Real Love Doesn’t Always Feel Like You Think It Will
If you’ve spent years chasing chemistry, butterflies, or some Hollywood-style love story, you might be missing what real love actually looks—and feels—like. I say this gently, but with conviction: real love doesn’t always come dressed in fireworks. Sometimes, it arrives like a calm morning, not a thunderstorm. And that can be confusing for people who have spent their dating lives addicted to the highs and lows of emotional drama.
I’ve talked with so many singles who say, “It just didn’t feel right,” after one or two dates. And what they often mean is, “It didn’t feel intense enough.” But real love—lasting, steady, mutual love—often feels more grounded than intense. More safe than thrilling. More predictable than chaotic. And for people used to associating love with emotional roller coasters, that can feel… well, boring at first.
But it’s not boring. It’s stable. It’s kind. It’s the kind of love that doesn’t leave you guessing.
The problem is, we’ve been fed a diet of romantic movies and social media clips that make us think love should knock us over the head. That it should consume us. That it’s supposed to be dramatic. And yes, those moments can exist—but they’re not the foundation of a real relationship. A relationship built only on intensity is like a house built on sand—it might feel magical, but it can’t hold you when life gets hard.
Real love shows up differently. It looks like someone texting back without playing games. It looks like someone making plans, and keeping them. It’s in the quiet consistency. The thoughtful gestures. The feeling of being seen, not for how well you perform, but for who you truly are.
So if you’ve ever walked away from something good because it didn’t give you that “rush,” maybe pause for a second. Maybe ask yourself whether you’ve confused unpredictability with passion. Because the adrenaline of not knowing where you stand can feel a lot like chemistry—but it’s often just anxiety dressed up as excitement.
One of the biggest shifts I see in people who finally find lasting love is this: they stop chasing a feeling, and start choosing a person. They move away from the fantasy and into reality. They stop looking for a spark to save them, and instead look for someone who shows up, day after day, with care, with kindness, with courage. That’s love. That’s the thing you build a life on.
And don’t get me wrong—real love can still give you butterflies. But those butterflies won’t be anxious flutters in your gut. They’ll be a warm, peaceful knowing. They’ll come when you realise you can trust someone with your truth.

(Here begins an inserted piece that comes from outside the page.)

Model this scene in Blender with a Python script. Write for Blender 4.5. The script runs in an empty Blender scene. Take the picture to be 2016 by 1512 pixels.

When you see that they hold space for your fears and dreams without trying to fix or diminish them. When you’re able to just be, and it’s more than enough.
I remember one woman I coached who said she’d always fallen for “bad boys” who gave her that rush. But after years of heartache, she went on a date with someone different. He was kind. He was calm. He didn’t sweep her off her feet—but he listened, deeply. He remembered her cat’s name. He asked about her parents. He was, in her words, “nice—but maybe too safe.”
We talked it through. I asked her what “safe” really meant to her. She realised she wasn’t bored—she was scared. Scared of letting someone in who might actually care. Scared of being seen. And after a few more dates, she noticed something she’d never felt before: she felt at peace. No games. No guessing. Just genuine connection. They’re married now. And she still calls him her “calm in the chaos.”
That’s the kind of love I want for you. Not a tornado that rips through your life. Not a puzzle you have to constantly solve. But a connection that grows with time, with effort, with trust. A love that feels like home.
So here’s my challenge to you: the next time you go on a date and don’t feel that instant lightning bolt, don’t dismiss it right away. Ask yourself, “How did I feel in their presence?” Did you feel relaxed? Safe? Curious? Those are better indicators than any chemical rush. Those are signs of potential.
Let love surprise you. Let it unfold slowly. Let go of the script that says it has to be dramatic to be real. Some of the best love stories I’ve seen didn’t start with sparks—they started with quiet connection, shared values, and a decision to keep showing up for each other.
Because real love doesn’t always feel the way you expect. Sometimes, it feels better.